= Exercise description =
Quote precisely the run of lines opening with the line containing "Write a Blender" and closing with the line containing "wn = world.node_tree.nodes['Background'];", and nothing else.

Source records

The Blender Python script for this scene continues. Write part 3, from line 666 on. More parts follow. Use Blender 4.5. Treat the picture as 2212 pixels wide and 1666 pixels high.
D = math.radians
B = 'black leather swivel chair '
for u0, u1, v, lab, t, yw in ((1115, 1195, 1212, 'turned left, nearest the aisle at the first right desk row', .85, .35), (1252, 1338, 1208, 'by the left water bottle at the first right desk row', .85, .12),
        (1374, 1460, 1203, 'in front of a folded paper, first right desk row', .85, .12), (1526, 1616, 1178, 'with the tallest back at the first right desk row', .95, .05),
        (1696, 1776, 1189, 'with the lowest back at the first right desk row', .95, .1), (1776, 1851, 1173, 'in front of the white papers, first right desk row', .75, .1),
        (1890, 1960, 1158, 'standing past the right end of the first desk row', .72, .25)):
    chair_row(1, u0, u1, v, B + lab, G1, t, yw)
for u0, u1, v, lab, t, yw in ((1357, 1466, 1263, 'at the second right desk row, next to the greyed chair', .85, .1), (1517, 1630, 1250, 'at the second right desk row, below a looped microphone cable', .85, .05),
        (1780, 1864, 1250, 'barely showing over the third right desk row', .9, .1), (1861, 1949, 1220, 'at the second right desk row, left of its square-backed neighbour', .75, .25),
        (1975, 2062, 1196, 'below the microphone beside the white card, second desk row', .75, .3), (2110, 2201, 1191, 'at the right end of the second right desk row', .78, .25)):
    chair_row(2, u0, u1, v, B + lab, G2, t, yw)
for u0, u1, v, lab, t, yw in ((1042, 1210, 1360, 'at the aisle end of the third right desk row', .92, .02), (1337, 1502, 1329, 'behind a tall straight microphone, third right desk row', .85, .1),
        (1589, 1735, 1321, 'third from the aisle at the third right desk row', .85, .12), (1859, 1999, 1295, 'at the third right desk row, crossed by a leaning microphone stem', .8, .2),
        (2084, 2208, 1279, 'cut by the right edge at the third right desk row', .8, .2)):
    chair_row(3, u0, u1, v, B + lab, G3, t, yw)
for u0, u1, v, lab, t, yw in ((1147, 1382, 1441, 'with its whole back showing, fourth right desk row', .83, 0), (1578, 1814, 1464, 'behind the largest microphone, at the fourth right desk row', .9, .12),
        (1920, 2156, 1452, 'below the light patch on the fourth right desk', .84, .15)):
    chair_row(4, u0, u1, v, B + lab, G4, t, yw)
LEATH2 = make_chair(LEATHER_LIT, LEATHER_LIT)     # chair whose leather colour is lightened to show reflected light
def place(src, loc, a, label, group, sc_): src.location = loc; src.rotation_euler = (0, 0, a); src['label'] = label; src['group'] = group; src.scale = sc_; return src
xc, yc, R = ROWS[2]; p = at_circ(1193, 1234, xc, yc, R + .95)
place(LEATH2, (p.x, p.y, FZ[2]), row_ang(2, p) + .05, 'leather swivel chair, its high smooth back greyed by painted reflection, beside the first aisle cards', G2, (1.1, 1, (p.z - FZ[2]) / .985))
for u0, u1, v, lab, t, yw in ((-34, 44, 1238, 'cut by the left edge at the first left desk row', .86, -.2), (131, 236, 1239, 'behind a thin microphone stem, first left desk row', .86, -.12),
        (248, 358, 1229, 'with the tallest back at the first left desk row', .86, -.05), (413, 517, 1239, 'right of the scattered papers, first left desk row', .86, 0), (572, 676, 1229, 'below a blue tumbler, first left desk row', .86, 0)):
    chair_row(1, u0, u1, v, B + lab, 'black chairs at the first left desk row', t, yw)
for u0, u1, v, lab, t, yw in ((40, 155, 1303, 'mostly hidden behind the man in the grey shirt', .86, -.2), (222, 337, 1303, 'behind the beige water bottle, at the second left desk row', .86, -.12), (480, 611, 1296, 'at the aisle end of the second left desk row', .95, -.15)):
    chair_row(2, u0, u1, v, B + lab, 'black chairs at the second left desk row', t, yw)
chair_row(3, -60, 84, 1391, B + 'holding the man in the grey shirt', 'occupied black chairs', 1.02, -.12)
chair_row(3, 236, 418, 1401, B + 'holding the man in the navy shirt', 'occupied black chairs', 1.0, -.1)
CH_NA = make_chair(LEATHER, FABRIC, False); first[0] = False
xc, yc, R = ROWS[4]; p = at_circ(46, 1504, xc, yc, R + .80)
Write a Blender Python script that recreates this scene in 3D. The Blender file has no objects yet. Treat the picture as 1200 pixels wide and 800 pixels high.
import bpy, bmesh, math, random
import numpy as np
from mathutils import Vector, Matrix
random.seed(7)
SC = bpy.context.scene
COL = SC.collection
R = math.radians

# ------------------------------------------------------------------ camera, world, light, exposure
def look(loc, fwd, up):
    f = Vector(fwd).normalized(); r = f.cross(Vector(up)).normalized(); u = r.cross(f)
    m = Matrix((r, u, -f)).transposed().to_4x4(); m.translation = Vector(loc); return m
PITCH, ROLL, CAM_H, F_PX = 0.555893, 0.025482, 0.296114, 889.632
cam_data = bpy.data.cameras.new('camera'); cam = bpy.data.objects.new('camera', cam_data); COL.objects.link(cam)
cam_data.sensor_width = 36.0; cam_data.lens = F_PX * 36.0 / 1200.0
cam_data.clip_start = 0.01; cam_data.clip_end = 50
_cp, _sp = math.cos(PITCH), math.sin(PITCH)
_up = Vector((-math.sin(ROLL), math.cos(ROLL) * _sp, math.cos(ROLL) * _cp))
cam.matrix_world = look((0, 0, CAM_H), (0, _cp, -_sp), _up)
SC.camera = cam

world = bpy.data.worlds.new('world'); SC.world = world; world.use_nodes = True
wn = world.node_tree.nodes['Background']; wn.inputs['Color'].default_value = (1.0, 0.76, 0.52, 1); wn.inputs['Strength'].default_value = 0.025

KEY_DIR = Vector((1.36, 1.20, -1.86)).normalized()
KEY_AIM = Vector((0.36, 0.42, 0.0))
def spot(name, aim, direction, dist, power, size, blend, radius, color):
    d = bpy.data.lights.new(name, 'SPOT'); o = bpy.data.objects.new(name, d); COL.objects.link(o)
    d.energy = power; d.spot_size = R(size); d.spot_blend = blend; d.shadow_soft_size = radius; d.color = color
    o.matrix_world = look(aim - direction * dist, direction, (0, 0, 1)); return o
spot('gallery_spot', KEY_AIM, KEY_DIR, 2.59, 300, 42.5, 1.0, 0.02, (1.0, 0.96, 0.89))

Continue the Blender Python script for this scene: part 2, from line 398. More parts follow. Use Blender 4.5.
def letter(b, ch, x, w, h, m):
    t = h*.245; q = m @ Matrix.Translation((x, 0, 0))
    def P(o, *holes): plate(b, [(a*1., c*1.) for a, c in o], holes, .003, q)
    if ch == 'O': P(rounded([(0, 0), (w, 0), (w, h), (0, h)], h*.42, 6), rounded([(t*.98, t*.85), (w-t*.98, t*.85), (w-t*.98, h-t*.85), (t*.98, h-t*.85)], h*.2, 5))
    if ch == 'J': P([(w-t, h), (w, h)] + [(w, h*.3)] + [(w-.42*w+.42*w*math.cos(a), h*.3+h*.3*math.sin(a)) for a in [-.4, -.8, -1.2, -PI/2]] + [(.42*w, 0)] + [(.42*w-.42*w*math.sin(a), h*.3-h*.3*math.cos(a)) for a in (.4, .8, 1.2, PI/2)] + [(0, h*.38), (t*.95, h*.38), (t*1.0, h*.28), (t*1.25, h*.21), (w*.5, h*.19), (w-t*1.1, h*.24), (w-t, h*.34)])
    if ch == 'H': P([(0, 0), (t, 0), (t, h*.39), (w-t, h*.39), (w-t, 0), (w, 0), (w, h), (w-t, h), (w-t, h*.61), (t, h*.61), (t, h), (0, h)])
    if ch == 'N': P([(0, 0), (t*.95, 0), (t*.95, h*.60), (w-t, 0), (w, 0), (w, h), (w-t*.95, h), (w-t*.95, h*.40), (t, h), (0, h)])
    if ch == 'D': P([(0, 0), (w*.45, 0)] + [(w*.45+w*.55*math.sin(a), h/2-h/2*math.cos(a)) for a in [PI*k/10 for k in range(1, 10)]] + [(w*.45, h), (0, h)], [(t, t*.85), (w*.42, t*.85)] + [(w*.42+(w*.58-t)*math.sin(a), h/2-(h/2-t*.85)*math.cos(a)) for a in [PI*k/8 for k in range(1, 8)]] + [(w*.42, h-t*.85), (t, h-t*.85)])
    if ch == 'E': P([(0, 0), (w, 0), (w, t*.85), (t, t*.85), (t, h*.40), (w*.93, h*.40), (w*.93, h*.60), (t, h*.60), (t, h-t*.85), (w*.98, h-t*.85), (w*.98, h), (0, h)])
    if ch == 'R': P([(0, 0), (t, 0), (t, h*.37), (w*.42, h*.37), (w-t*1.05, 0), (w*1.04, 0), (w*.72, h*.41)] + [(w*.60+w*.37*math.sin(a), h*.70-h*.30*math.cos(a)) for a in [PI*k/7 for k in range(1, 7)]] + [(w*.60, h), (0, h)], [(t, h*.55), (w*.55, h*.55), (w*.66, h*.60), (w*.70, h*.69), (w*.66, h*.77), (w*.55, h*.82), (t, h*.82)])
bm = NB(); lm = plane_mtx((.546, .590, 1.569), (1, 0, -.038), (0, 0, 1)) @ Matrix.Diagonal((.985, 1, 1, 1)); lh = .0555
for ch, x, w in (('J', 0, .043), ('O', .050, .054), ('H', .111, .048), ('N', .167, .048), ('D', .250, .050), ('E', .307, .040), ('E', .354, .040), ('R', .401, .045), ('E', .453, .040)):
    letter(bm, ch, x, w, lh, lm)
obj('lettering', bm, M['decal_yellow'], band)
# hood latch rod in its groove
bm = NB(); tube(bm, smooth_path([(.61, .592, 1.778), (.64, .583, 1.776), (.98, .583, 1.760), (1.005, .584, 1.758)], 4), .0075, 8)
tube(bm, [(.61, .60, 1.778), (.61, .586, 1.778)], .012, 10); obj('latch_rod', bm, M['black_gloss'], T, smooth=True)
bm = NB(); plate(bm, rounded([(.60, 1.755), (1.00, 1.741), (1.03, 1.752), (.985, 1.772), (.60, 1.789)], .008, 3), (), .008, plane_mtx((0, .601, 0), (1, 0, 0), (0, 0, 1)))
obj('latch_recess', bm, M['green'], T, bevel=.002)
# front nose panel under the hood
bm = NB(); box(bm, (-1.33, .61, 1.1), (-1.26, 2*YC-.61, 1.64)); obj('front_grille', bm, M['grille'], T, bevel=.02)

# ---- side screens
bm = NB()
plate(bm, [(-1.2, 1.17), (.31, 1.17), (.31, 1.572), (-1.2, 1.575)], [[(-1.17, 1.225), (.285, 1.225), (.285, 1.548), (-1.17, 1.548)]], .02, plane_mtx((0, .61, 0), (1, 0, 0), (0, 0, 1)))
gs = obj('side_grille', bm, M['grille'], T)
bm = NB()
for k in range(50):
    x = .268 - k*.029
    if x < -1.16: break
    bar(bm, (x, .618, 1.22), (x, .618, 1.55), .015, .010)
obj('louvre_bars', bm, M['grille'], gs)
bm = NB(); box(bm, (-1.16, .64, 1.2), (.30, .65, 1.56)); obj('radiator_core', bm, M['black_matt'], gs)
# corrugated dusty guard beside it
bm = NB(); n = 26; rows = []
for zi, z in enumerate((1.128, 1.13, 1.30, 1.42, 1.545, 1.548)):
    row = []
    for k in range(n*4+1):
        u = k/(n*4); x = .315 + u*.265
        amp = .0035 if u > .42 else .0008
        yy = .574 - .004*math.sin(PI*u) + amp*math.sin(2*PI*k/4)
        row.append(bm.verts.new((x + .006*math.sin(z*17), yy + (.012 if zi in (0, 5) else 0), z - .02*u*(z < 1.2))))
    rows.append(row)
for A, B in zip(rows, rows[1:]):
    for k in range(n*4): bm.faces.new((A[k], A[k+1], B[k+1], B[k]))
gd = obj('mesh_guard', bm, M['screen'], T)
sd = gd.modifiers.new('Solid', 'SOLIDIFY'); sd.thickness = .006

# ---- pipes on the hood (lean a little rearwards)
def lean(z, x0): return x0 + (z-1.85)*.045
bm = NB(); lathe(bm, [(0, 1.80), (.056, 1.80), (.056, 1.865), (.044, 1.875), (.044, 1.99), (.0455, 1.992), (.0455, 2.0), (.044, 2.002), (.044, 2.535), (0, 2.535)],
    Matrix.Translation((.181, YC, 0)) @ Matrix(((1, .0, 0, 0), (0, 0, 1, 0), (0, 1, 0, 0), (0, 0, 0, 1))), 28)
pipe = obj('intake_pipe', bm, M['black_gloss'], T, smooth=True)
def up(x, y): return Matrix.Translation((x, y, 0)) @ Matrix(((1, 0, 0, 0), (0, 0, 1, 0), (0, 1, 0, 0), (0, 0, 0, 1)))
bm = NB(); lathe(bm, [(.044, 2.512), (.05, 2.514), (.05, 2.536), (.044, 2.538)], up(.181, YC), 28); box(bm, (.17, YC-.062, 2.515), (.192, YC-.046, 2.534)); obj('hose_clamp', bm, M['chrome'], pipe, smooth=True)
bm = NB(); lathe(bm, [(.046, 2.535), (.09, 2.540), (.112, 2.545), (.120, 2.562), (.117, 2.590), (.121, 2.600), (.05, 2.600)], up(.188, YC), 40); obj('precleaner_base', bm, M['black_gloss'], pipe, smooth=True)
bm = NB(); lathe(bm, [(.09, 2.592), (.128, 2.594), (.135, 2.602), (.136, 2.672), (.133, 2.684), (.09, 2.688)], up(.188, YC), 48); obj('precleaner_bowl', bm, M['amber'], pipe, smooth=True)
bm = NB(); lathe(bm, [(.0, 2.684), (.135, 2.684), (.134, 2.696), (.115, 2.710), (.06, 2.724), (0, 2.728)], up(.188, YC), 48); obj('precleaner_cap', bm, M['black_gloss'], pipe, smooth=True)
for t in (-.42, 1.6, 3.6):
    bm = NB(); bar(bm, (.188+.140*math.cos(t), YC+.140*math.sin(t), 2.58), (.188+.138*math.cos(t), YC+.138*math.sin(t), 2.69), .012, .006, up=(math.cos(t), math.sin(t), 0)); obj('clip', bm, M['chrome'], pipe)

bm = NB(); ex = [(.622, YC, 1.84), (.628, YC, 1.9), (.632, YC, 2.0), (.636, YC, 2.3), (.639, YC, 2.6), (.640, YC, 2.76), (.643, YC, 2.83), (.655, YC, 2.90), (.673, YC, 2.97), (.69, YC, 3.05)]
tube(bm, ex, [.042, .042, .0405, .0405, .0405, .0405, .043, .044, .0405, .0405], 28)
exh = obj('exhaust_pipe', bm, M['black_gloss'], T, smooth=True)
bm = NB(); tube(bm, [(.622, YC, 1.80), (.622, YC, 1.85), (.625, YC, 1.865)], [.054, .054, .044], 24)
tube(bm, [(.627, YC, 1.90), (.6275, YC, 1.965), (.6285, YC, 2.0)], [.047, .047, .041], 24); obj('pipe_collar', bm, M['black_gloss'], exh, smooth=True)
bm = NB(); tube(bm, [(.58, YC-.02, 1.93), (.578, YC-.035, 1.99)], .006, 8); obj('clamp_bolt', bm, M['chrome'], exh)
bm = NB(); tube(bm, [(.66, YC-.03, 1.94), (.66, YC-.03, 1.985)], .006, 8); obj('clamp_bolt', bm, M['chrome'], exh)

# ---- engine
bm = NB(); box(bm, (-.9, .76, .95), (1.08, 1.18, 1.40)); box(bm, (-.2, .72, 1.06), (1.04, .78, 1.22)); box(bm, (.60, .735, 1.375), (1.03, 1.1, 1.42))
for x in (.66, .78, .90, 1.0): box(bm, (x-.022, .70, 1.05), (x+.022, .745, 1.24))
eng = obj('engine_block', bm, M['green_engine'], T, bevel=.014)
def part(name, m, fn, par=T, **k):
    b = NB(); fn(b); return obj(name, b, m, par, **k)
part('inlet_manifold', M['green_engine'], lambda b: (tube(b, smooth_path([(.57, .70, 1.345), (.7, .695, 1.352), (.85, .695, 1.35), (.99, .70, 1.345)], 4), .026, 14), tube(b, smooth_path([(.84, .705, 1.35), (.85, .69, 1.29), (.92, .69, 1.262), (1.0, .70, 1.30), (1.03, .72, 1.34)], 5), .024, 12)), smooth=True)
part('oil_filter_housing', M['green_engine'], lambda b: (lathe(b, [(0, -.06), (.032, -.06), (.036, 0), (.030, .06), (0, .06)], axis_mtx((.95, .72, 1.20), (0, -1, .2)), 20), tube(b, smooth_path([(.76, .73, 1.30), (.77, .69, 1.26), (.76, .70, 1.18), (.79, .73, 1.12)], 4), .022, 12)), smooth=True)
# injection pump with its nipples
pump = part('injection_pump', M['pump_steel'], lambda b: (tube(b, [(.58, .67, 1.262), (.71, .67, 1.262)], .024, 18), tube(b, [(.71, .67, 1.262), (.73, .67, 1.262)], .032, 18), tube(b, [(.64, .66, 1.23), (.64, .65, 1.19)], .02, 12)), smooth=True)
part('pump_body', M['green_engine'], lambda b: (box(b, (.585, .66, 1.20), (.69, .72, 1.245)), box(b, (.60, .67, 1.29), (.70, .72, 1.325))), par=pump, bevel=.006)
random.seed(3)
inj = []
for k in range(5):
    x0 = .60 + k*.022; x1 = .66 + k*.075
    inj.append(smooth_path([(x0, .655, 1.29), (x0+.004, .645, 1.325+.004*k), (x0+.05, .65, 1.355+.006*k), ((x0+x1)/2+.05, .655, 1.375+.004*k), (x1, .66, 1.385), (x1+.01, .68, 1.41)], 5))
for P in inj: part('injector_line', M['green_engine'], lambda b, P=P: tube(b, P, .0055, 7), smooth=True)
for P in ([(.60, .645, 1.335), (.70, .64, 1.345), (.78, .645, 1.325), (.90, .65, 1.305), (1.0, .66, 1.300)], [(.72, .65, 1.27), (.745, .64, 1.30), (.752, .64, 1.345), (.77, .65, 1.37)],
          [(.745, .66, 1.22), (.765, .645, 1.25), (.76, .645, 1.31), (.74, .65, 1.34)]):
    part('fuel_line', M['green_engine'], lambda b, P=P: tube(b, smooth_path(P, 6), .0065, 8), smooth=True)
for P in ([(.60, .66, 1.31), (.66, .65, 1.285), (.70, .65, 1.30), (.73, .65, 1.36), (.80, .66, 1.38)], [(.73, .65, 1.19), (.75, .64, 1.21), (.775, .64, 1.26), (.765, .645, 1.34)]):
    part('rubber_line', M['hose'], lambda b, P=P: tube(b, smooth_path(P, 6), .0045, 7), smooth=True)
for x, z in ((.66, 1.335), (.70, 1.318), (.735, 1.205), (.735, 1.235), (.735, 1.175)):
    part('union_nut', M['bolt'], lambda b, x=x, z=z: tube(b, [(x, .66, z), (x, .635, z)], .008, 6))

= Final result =
Write a Blender Python script that recreates this scene in 3D. The Blender file has no objects yet. Treat the picture as 1200 pixels wide and 800 pixels high.
import bpy, bmesh, math, random
import numpy as np
from mathutils import Vector, Matrix
random.seed(7)
SC = bpy.context.scene
COL = SC.collection
R = math.radians

# ------------------------------------------------------------------ camera, world, light, exposure
def look(loc, fwd, up):
    f = Vector(fwd).normalized(); r = f.cross(Vector(up)).normalized(); u = r.cross(f)
    m = Matrix((r, u, -f)).transposed().to_4x4(); m.translation = Vector(loc); return m
PITCH, ROLL, CAM_H, F_PX = 0.555893, 0.025482, 0.296114, 889.632
cam_data = bpy.data.cameras.new('camera'); cam = bpy.data.objects.new('camera', cam_data); COL.objects.link(cam)
cam_data.sensor_width = 36.0; cam_data.lens = F_PX * 36.0 / 1200.0
cam_data.clip_start = 0.01; cam_data.clip_end = 50
_cp, _sp = math.cos(PITCH), math.sin(PITCH)
_up = Vector((-math.sin(ROLL), math.cos(ROLL) * _sp, math.cos(ROLL) * _cp))
cam.matrix_world = look((0, 0, CAM_H), (0, _cp, -_sp), _up)
SC.camera = cam

world = bpy.data.worlds.new('world'); SC.world = world; world.use_nodes = True
wn = world.node_tree.nodes['Background']; wn.inputs['Color'].default_value = (1.0, 0.76, 0.52, 1); wn.inputs['Strength'].default_value = 0.025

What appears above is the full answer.